**Work to be completed**
Begin at the first line of the data and copy each line through the one containing "# --- inner", that line included, with no pictures.

(Collected data)
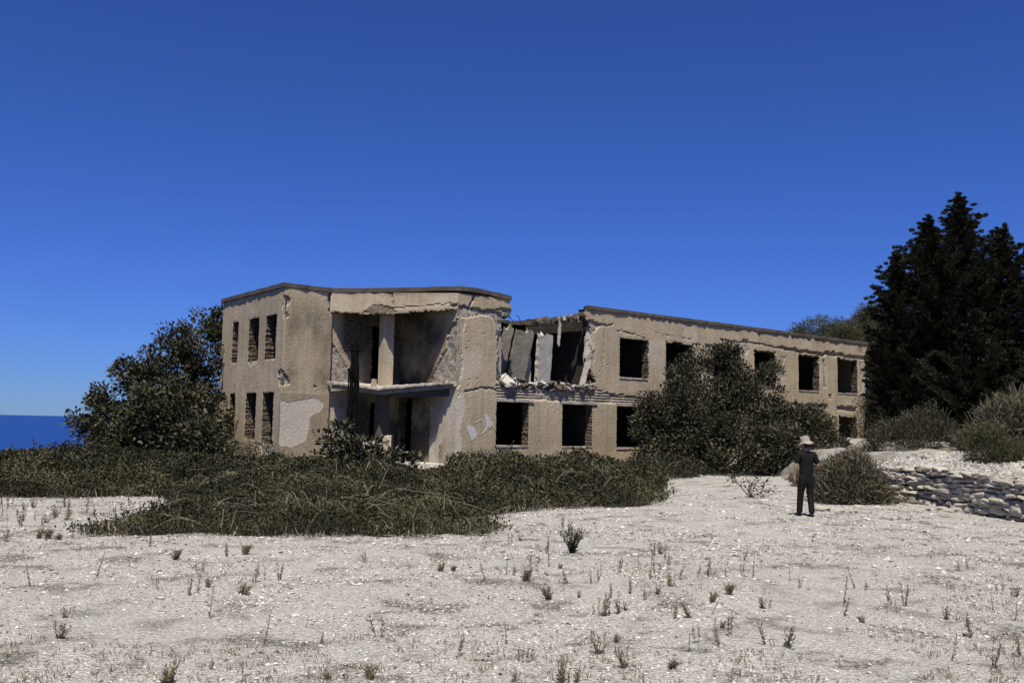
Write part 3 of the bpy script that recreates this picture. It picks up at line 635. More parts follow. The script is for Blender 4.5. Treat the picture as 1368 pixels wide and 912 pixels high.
# sunken remnant of roof over the collapsed bay
rg = np.random.default_rng(33); us = np.linspace(1.9, 7.3, 46); vsn = np.linspace(0, 1, 26); Vt = []
for i, u in enumerate(us):
    v0 = 2.2 + .25 * math.sin(u * 1.7) + rg.normal(0, .06) - 1.5 * max(0, (u - 5.6) / 1.7)
    zs = np.interp(u, [1.9, 3, 4.5, 5.8, 7.3], [6.78, 6.7, 6.66, 6.72, 6.95])
    for t in vsn:
        v = v0 + (8.5 - v0) * t; p = UV(u, v); k = max(0, 1 - t * 1.9); Vt.append((p[0], p[1], zs + .12 * t + rg.normal(0, .015)))
Vt = np.array(Vt); I = np.arange(len(Vt)).reshape(46, 26); a, b, c, d = I[:-1, :-1].ravel(), I[1:, :-1].ravel(), I[1:, 1:].ravel(), I[:-1, 1:].ravel(); n0 = len(Vt)
bot = Vt.copy(); bot[:, 2] -= .17; F = [np.stack([a, b, c, d], -1), np.stack([a, d, c, b], -1) + n0]
for l0 in (I[::-1, 0], I[0, :], I[-1, ::-1], I[:, -1]): F.append(np.stack([l0[:-1], l0[1:], l0[1:] + n0, l0[:-1] + n0], -1))
o = link('sunken_roof_slab', mesh_np('sunken_roof_slab', np.concatenate([Vt, bot]), F, [ROOF]), BLD); tag(o, 'sagging roof slab over the collapsed bay')

# --- inner floors and partitions (dark rooms)
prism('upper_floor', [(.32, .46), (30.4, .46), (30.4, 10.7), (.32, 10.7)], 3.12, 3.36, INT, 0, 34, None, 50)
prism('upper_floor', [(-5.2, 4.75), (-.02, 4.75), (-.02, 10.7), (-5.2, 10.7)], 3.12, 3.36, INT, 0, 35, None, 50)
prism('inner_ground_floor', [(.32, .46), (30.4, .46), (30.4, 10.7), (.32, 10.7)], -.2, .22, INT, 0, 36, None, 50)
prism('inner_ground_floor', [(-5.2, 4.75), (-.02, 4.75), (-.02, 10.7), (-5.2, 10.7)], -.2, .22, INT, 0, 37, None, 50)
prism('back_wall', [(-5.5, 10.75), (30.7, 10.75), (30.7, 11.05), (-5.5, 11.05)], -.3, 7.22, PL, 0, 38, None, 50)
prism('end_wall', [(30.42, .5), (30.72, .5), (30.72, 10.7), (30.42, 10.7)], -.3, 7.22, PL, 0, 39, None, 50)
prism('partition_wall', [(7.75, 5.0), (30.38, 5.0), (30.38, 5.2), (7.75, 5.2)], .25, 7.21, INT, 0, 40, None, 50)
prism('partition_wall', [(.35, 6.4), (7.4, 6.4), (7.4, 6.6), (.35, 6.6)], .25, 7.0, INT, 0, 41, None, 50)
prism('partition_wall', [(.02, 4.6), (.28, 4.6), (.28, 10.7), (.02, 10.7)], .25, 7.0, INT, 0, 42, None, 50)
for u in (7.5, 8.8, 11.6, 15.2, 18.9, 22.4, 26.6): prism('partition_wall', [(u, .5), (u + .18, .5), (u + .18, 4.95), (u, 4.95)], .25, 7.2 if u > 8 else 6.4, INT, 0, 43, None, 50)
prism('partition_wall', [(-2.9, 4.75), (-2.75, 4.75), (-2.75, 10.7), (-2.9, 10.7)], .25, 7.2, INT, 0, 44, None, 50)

# --- leaning inner panels and hanging remnants in the collapsed bay
def leaning(name, u, v, w, h, t, z, rz, rx, ry, mt, seed):
    rg = np.random.default_rng(seed); nx_, nz_ = 8, 14; V = []
    for side in (0, 1):
        for i in range(nz_):
            for j in range(nx_):
                edge = (i in (0, nz_ - 1)) or (j in (0, nx_ - 1))
                V.append(((j / (nx_ - 1) - .5) * w + edge * rg.normal(0, .014), (side - .5) * t + rg.normal(0, .0015), i / (nz_ - 1) * h + (i in (0, nz_ - 1)) * rg.normal(0, .1)))
    V = np.array(V); n0 = nx_ * nz_; I = np.arange(n0).reshape(nz_, nx_)
    a, b, c, d = I[:-1, :-1].ravel(), I[:-1, 1:].ravel(), I[1:, 1:].ravel(), I[1:, :-1].ravel()
    F = [np.stack([a, b, c, d], -1), np.stack([a, d, c, b], -1) + n0]
    for l0 in (I[0, ::-1], I[-1, :], I[:, 0], I[::-1, -1]): F.append(np.stack([l0[:-1], l0[1:], l0[1:] + n0, l0[:-1] + n0], -1))
    o = link(name, mesh_np(name, V, F, [mt]), BLD); 
    p = UV(u, v, z); o.matrix_parent_inverse = Matrix.Identity(4)
    o.location = Vector(p) - BLD.location; o.rotation_euler = (rx, ry, rz)
    return o
CON2 = mat_simple('mottled_grey_plaster', (.5, .46, .385), (.2, .178, .14), 3.2, bump=.012, bsc=14)
CON4 = mat_simple('bleached_plaster', (.66, .61, .52), (.40, .36, .285), 3.2, bump=.012, bsc=14)
CON3 = mat_simple('dull_grey_plaster', (.3, .268, .21), (.16, .14, .11), 3.2, bump=.04, bsc=9)
tg = math.atan2(d1[1], d1[0])
leaning('leaning_panel', 3.66, 1.2, .85, 2.5, .16, 3.6, tg - .2, R(9), R(8), CON3, 1)
leaning('leaning_panel', 3.08, 1.6, .45, 2.5, .14, 3.75, tg - .25, R(6), R(9), CON3, 2)
leaning('leaning_panel', 4.42, 1.35, .6, 2.5, .14, 3.5, tg - .75, R(4), R(-1), CON2, 3)
leaning('leaning_panel', 5.16, 1.0, .9, 2.45, .18, 3.55, tg + .12, R(8), R(-5), CON4, 4)
leaning('hanging_strip', 5.9, .75, .12, .95, .06, 5.6, tg - .4, R(3), R(3), CONP, 5)
leaning('hanging_strip', 7.14, .2, .3, 1.6, .12, 5.0, tg - .5, R(-4), R(6), CONP, 6)
leaning('hanging_strip', 6.86, .22, .26, 1.35, .1, 3.7, tg - .5, R(-6), R(17), CONP, 7)
leaning('hanging_strip', 2.02, .2, .16, 2.4, .12, 3.95, tg, R(0), R(-1), CON, 8)

# --- stones of the torn edge and rubble on the floor of the bay
def blob_mesh(name, seed, mt, sub=1, flat=.7, jit=.16, smooth=False):
    rg = np.random.default_rng(seed); bm = bmesh.new(); bmesh.ops.create_cube(bm, size=1)
    bmesh.ops.subdivide_edges(bm, edges=bm.edges[:], cuts=1, use_grid_fill=True)
    for v in bm.verts:
        l = v.co.length; v.co = v.co * (.62 + .38 * .62 / l) ; v.co += Vector(rg.normal(0, jit * .5, 3)); v.co.z *= flat
    bmesh.ops.triangulate(bm, faces=bm.faces[:]); me = bpy.data.meshes.new(name); bm.to_mesh(me); bm.free(); me.materials.append(mt)
    if smooth: me.polygons.foreach_set('use_smooth', [True] * len(me.polygons))
    return me
CHK = [blob_mesh('chunk', 300 + i, (CON, RUB, CONW, RUB)[i % 4], flat=(.5, .35, .8, .6)[i % 4]) for i in range(8)]
HEAP = empty('rubble_heap', Vector(UV(4.6, .3, 3.5))); tag(HEAP, 'heap of broken concrete on the torn floor edge of the collapsed bay', 'rubble')
rg = np.random.default_rng(77)
for i in range(230):
    u = rg.uniform(2.0, 7.5); v = abs(rg.normal(0, .45)) + .02; hh = max(0, .34 * (1 - v / 1.6)) * (.6 + .5 * math.sin(u * 1.3 + 1) ** 2)
    o = link('chunk', CHK[rg.integers(8)], HEAP, False); s = rg.uniform(.08, .36) * (1 if rg.random() > .3 else 1.3)
    o.location = Vector(UV(u, v, 3.52 + rg.uniform(0, 1) * hh)) - HEAP.location; o.rotation_euler = tuple(rg.uniform(-.7, .7, 2)) + (rg.uniform(0, 6.3),); o.scale = (s * rg.uniform(.9, 1.5), s, s * rg.uniform(.25, .7))
for i, (u, z0_, du, L) in enumerate(((2.3, 6.45, .3, .5), (2.6, 6.55, .5, .4), (6.6, 6.75, -.5, .6), (7.0, 6.5, -.25, .9), (7.2, 3.9, -.3, .8), (2.1, 3.8, .4, .6), (4.8, 3.6, .3, .5))):
    t_ = np.linspace(0, 1, 7); pts = np.array([UV(u + du * t, -.05 - .12 * math.sin(3 * t + i), z0_ - L * t * (1 if z0_ > 5 else -.7) + .08 * math.sin(5 * t)) for t in t_]); mb = MB(); mb.tube(pts, .014, 5); link('rebar', mb.mesh('rebar', [CHAR]), BLD)
HEAP2 = empty('rubble_heap', Vector(UV(6.9, .5, 6.8))); tag(HEAP2, 'broken concrete lumps clinging to the roof edge right of the gap', 'rubble')
for i in range(38):
    u = rg.uniform(5.1, 7.3); v = rg.uniform(.1, 1.0) + (7.2 - u) * .45
    o = link('chunk', CHK[(0, 1, 3, 4, 5, 7)[rg.integers(6)]], HEAP2, False); s = rg.uniform(.1, .24)
    o.location = Vector(UV(u, v, np.interp(u, [5, 6, 7.3], [6.62, 6.78, 6.95]) + rg.uniform(-.12, .06))) - HEAP2.location; o.rotation_euler = tuple(rg.uniform(-3, 3, 3)); o.scale = (s * 1.4, s, s * .8)

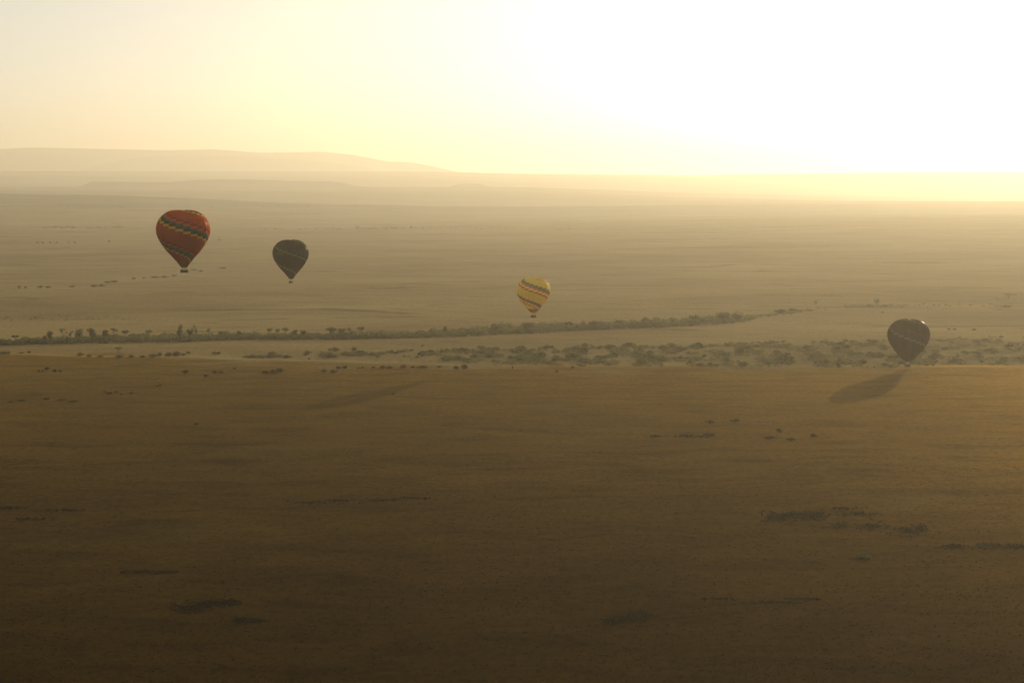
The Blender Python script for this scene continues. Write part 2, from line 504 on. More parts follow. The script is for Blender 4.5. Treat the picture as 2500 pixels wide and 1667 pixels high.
def plant_meshes(kind, seed):
    """returns (trunk mesh, crown mesh) of unit height"""
    rnd = random.Random(seed)
    tk, cr = MB(), MB()
    lobes = []
    if kind == 'flat':      # umbrella thorn
        fork = .42
        lean = rnd.uniform(-.06, .06)
        tk.tube([(0, 0, -.03), (lean * .5, 0, .2), (lean, 0, fork)], [.045, .034, .028], 6)
        for k in range(6):
            a = k * 1.05 + rnd.uniform(-.3, .3); r_ = rnd.uniform(.28, .52); h = rnd.uniform(.78, .88)
            e = (lean + r_ * math.cos(a), r_ * math.sin(a), h)
            tk.tube([(lean, 0, fork - .03), (lean + r_ * .45 * math.cos(a), r_ * .45 * math.sin(a), fork + .22), e], [.022, .015, .007], 4)
            lobes.append((e[0], e[1], h + .02, rnd.uniform(.2, .3), rnd.uniform(.2, .3), rnd.uniform(.10, .16)))
        lobes.append((lean, 0, .84, .36, .36, .16))
        crown_faces(cr, lobes, 560, .05, rnd, 0, .7)
    elif kind == 'round':
        tk.tube([(0, 0, -.03), (.02, 0, .25), (0, .02, .55)], [.05, .038, .02], 6)
        for k in range(7):
            a = k * .9 + rnd.uniform(-.3, .3); r_ = rnd.uniform(.12, .3); h = rnd.uniform(.45, .82)
            e = (r_ * math.cos(a), r_ * math.sin(a), h)
            tk.tube([(0, 0, .22 + .03 * k), e], [.02, .007], 4)
            q = rnd.uniform(.14, .22); lobes.append((e[0], e[1], h, q, q, q * .8))
        lobes.append((0, 0, .66, .26, .26, .28))
        crown_faces(cr, lobes, 520, .048, rnd)
    elif kind == 'tall':
        tk.tube([(0, 0, -.03), (.03, 0, .35), (0, .02, .8)], [.04, .03, .012], 6)
        for k in range(8):
            a = k * 2.4; r_ = rnd.uniform(.05, .15); h = .3 + k * .085
            tk.tube([(0.02, 0, h - .12), (r_ * math.cos(a), r_ * math.sin(a), h)], [.014, .006], 4)
            q = rnd.uniform(.11, .18); lobes.append((r_ * math.cos(a), r_ * math.sin(a), h, q, q, q * .8))
        crown_faces(cr, lobes, 460, .042, rnd)
    elif kind == 'open':    # thin irregular crown on slanted limbs
        tk.tube([(0, 0, -.03), (.06, 0, .3), (.16, 0, .55)], [.04, .03, .018], 6)
        for k in range(5):
            a = k * 1.3 + rnd.uniform(-.4, .4); r_ = rnd.uniform(.12, .42); h = rnd.uniform(.55, .95)
            e = (.1 + r_ * math.cos(a), r_ * math.sin(a), h)
            tk.tube([(.06, 0, .3), (.1 + r_ * .4 * math.cos(a), r_ * .4 * math.sin(a), .5), e], [.018, .012, .006], 4)
            q = rnd.uniform(.09, .17); lobes.append((e[0], e[1], h, q * 1.3, q * 1.3, q * .6))
        crown_faces(cr, lobes, 300, .04, rnd, 0, .5)
    elif kind == 'bush':
        for k in range(6):
            a = k * 1.05 + rnd.uniform(-.3, .3); r_ = rnd.uniform(.1, .45); h = rnd.uniform(.3, .62)
            tk.tube([(0, 0, -.05), (r_ * math.cos(a), r_ * math.sin(a), h)], [.03, .012], 4)
            q = rnd.uniform(.26, .36); lobes.append((r_ * math.cos(a), r_ * math.sin(a), h * .85, q, q, q * .85))
        lobes.append((0, 0, .5, .34, .34, .42))
        crown_faces(cr, lobes, 420, .07, rnd)
    return tk.mesh('trunk'), cr.mesh('crown')

PM = {}
for kind, n in (('flat', 3), ('round', 3), ('tall', 2), ('open', 2), ('bush', 5)):
    PM[kind] = [plant_meshes(kind, 31 * i + len(kind)) for i in range(n)]
_rp = random.Random(99)
def leafmat(mesh, mat):
    k = mesh.name + mat.name
    if k not in PM:
        c = mesh.copy(); c.name = mesh.name; c.materials.clear(); c.materials.append(mat); PM[k] = c
    return PM[k]

def plant(name, kind, loc, h, w_, label, cat, group=None, mat='leaf', var=None):
    """h, w_: metres of height and crown width"""
    i = var if var is not None else _rp.randrange(len(PM[kind]))
    tr_, cr_ = PM[kind][i]
    nat = {'flat': 1.15, 'round': .8, 'tall': .52, 'open': .95, 'bush': 1.15}[kind]
    root = empty(name, loc, _rp.uniform(0, 6.28))
    root.scale = (w_ / nat, w_ / nat, h)
    tag(root, label, cat, group)
    a = bpy.data.objects.new('stem' if kind == 'bush' else 'trunk', leafmat(tr_, M['bark'])); C.objects.link(a); a.parent = root
    b = bpy.data.objects.new('foliage' if kind == 'bush' else 'crown', leafmat(cr_, M[mat])); C.objects.link(b); b.parent = root
    return root

def put(name, kind, px, py, wpx, hpx, label, cat, group=None, mat='leaf', var=None):
    p = hit(px, py)
    k = p.y / cp / F * 1.02
    p.z -= .05
    return plant(name, kind, p, hpx * k, wpx * k, label, cat, group, mat, var)

# river belt: base row (nearest edge) and crest row of the wood in the photograph
BELT_X = [-150, 0, 130, 250, 400, 600, 850, 1000, 1100, 1250, 1400, 1550, 1700, 1800, 1860]
BELT_B = [846, 843, 840, 838, 837, 830, 829, 826, 823, 818, 808, 801, 796, 790, 778]
BELT_T = [832, 830, 824, 817, 814, 813, 812, 809, 803, 790, 788, 785, 771, 763, 768]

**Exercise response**
Write part 3 of the bpy script that recreates this picture. It picks up at line 635. More parts follow. The script is for Blender 4.5. Treat the picture as 1368 pixels wide and 912 pixels high.
# sunken remnant of roof over the collapsed bay
rg = np.random.default_rng(33); us = np.linspace(1.9, 7.3, 46); vsn = np.linspace(0, 1, 26); Vt = []
for i, u in enumerate(us):
    v0 = 2.2 + .25 * math.sin(u * 1.7) + rg.normal(0, .06) - 1.5 * max(0, (u - 5.6) / 1.7)
    zs = np.interp(u, [1.9, 3, 4.5, 5.8, 7.3], [6.78, 6.7, 6.66, 6.72, 6.95])
    for t in vsn:
        v = v0 + (8.5 - v0) * t; p = UV(u, v); k = max(0, 1 - t * 1.9); Vt.append((p[0], p[1], zs + .12 * t + rg.normal(0, .015)))
Vt = np.array(Vt); I = np.arange(len(Vt)).reshape(46, 26); a, b, c, d = I[:-1, :-1].ravel(), I[1:, :-1].ravel(), I[1:, 1:].ravel(), I[:-1, 1:].ravel(); n0 = len(Vt)
bot = Vt.copy(); bot[:, 2] -= .17; F = [np.stack([a, b, c, d], -1), np.stack([a, d, c, b], -1) + n0]
for l0 in (I[::-1, 0], I[0, :], I[-1, ::-1], I[:, -1]): F.append(np.stack([l0[:-1], l0[1:], l0[1:] + n0, l0[:-1] + n0], -1))
o = link('sunken_roof_slab', mesh_np('sunken_roof_slab', np.concatenate([Vt, bot]), F, [ROOF]), BLD); tag(o, 'sagging roof slab over the collapsed bay')

# --- inner floors and partitions (dark rooms)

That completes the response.